Mais si la première partie est centrée sur les De Pretis, elle l’est tout autant sur la fille de la contessa, Elena, sur sa contestation mesurée des règles imposées par la mère, sur la rencontre de Giuseppe Guerrieri qu’elle épouse. Cette insoumission passe d’abord par l’usage de la langue populaire des Romains qui révulse sa mère. Dalembert nous rappelle par là son amour de la langue qui passe par la maîtrise de plusieurs langues.
L’indocilité d’Elena passe ensuite par le partage de la passion du jazz que lui transmet Giuseppe qui l’a découvert au lendemain de la libération de Rome. En même temps que le jazz, Giuseppe fait partager à Elena sa passion du cinéma néo-réaliste : le roman est traversé par Rome ville ouverte (1945) ou Le Voleur de bicyclette (1948), mais aussi les cultures populaires, comme les chansons ou la bande dessinée…
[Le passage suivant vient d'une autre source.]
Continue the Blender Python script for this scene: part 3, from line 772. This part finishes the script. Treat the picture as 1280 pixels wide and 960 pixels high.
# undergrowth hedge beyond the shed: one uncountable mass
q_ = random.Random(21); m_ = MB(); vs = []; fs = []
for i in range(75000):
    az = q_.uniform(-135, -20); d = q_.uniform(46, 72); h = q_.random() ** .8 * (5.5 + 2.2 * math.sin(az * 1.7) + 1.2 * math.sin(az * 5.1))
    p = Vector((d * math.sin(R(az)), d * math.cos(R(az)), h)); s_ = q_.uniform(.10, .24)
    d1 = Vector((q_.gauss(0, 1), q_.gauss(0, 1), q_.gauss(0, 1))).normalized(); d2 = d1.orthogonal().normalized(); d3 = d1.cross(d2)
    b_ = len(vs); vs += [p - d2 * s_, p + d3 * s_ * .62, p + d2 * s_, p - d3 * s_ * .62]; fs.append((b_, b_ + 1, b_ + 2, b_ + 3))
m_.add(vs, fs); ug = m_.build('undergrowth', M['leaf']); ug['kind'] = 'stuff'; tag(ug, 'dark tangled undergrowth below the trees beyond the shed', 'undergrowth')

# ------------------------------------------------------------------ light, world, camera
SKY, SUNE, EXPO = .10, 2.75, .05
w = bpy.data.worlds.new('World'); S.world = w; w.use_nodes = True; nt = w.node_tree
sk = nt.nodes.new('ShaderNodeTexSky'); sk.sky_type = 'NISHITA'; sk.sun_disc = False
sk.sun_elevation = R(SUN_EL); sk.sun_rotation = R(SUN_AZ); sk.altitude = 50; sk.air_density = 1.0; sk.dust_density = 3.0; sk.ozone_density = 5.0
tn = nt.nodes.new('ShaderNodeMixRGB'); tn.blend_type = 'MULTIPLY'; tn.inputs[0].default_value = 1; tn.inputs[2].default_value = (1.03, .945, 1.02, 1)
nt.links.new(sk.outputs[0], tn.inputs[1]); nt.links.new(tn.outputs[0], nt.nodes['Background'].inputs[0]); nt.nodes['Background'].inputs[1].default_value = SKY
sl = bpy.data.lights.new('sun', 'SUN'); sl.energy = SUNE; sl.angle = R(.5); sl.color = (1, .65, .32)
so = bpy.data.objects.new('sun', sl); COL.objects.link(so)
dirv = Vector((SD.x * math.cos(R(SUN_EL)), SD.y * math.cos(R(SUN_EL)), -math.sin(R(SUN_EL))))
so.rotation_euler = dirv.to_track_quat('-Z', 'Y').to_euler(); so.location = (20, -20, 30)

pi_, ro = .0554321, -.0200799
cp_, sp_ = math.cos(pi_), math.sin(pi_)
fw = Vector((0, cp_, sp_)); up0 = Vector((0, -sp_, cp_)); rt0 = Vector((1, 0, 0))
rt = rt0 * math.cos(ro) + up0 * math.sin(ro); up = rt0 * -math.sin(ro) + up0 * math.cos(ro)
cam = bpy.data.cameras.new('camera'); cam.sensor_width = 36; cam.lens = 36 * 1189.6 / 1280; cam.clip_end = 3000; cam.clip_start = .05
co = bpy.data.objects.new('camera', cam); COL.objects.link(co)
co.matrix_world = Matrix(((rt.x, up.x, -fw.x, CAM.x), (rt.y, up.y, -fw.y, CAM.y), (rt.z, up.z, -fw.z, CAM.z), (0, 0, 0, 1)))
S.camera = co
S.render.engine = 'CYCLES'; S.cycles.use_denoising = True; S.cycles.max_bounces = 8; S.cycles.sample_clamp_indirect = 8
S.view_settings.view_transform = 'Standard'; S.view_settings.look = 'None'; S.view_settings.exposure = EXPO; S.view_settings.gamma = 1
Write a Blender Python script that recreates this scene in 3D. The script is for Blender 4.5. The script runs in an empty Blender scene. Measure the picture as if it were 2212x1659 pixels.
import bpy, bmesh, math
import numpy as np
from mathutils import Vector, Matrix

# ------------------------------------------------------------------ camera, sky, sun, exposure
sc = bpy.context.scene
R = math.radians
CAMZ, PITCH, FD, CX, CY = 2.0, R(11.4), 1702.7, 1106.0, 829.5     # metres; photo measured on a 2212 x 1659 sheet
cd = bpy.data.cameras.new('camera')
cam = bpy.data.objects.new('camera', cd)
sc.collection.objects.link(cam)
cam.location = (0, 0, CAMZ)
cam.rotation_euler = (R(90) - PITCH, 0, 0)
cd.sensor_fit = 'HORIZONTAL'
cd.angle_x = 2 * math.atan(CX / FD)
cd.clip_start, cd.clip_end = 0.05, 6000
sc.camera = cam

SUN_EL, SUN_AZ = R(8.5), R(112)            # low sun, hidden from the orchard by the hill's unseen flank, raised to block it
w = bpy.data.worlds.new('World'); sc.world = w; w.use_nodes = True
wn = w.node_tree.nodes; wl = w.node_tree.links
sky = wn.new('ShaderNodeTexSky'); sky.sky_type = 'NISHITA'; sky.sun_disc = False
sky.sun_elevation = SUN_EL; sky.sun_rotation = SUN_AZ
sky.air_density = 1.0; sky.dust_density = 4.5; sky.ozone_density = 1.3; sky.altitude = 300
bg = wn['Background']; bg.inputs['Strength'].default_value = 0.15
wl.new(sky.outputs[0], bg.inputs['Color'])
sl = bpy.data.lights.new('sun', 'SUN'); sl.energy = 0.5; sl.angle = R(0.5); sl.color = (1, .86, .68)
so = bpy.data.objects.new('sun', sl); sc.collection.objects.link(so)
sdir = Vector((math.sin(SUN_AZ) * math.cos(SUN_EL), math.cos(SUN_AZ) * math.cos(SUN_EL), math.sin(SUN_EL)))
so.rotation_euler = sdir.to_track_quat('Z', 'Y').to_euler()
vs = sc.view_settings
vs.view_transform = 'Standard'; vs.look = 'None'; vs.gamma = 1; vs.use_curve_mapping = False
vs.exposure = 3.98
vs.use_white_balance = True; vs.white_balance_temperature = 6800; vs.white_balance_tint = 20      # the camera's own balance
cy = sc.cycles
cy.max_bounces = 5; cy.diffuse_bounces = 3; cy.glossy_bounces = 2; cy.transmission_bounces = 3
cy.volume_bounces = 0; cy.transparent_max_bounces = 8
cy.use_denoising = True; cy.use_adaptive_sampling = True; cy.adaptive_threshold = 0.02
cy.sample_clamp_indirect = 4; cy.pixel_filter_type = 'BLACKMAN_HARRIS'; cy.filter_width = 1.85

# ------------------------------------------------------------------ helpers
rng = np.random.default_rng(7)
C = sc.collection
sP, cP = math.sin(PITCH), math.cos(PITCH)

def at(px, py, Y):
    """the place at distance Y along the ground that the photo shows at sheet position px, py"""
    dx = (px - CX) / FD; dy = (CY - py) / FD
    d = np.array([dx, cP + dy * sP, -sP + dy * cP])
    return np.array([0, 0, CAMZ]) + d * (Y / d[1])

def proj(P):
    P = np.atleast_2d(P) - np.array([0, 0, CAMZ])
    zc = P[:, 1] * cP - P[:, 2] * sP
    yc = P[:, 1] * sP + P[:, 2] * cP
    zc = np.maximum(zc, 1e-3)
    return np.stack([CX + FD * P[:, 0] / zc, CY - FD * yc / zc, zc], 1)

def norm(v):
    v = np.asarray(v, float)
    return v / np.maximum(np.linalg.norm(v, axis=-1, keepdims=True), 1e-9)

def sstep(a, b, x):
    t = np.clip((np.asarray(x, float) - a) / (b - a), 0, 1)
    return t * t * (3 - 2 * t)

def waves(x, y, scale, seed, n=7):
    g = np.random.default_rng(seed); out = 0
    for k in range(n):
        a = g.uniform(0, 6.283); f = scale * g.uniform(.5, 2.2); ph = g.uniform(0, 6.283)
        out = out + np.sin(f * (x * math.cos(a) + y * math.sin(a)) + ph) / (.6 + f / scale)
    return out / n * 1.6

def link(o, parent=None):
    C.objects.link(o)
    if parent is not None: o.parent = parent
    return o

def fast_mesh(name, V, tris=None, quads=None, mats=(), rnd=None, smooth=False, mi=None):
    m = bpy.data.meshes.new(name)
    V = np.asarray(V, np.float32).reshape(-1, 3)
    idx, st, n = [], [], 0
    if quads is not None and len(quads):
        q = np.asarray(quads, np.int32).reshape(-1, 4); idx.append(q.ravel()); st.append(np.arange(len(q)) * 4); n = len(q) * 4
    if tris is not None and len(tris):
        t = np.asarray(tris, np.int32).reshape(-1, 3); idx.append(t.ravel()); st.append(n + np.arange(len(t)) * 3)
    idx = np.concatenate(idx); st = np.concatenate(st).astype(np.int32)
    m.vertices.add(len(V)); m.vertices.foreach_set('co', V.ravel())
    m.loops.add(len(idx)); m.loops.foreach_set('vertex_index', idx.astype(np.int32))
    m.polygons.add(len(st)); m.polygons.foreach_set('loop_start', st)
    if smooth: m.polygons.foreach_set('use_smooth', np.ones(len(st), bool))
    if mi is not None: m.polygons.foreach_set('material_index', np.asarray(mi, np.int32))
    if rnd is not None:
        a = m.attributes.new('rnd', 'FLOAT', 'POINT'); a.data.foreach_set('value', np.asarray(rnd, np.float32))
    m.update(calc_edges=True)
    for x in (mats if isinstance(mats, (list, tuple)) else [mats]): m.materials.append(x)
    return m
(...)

On ne s’étonnera pas, en revanche, de l’aura du Duce chez la contessa, tandis que pour les Guerrieri, la figure est celle de l’oppresseur, surtout après les lois raciales de 1938. Elle les oblige à changer le nom signifiant l’origine : Sabatelli, nom abandonné, un temps. Puis, au plus fort de l’emprise allemande, après la chute de Mussolini et les déportations, la famille trouve refuge d’abord dans un hôpital fameux pour la supercherie (historique) mise en scène d’un pseudo syndrome K, réputé terriblement contagieux et mortel, qui fait fuir les SS, puis dans un couvent, avant de retrouver leurs appartements intacts, protégés par le voisinage. La judéité très improbable de Giuseppe lui facilite le devenir catholique et d’être adoubé par la contessa, d’épouser Elena. Laura est une de leurs quatre enfants.
Ce sont des pans entiers de cette histoire de Rome, depuis l’unification du royaume et la désignation de Rome comme capitale en 1871, que traversent les protagonistes, ce qui les amène progressivement aux nuances, aux compromis, parfois peu glorieux. Ainsi, avec la maturité, Elena se rapproche de certaines exigences morales de sa mère. Cette référence à un passé, parfois peu compréhensible par les protagonistes, se retrouve aussi chez les Guerrieri : la sœur aînée retrouve sa propre judaïté et part vivre en Israël, on accole les uns aux autres tous les patronymes portés, comme pour signifier aux yeux de tous, y compris les descendants, une histoire qui s’efface avec le temps.
Toute l’œuvre de Dalembert, depuis les premières nouvelles du Songe d’une photo d’enfance (1993) jusqu’aux plus récentes comme Mur Méditerranée (2019) et Milwaukee blues (2021), pose la question de l’opacité du mal dont la littérature demeure le révélateur privilégié. À la fin, Laura est même rattrapée par une histoire en apparence dérisoire, et se retrouve en garde à vue. C’est le pied de nez final à sa révolte qui n’est plus que désobéissance.
Mais ce roman qui est aussi une célébration de l’amour de la littérature, notamment par l’ironie dont fait montre le narrateur, de la confiance que les êtres placent en elle et dans la culture, se termine réellement sur une note positive. Dalembert nous fait don d’un au-delà de la mélancolie. C’est la jubilation qu’on éprouve à vivre parmi les ruines.
Et Rome n’en manque pas.
Une histoire romaine de Louis-Philippe Dalembert, Wespieser, 2023, 256 p.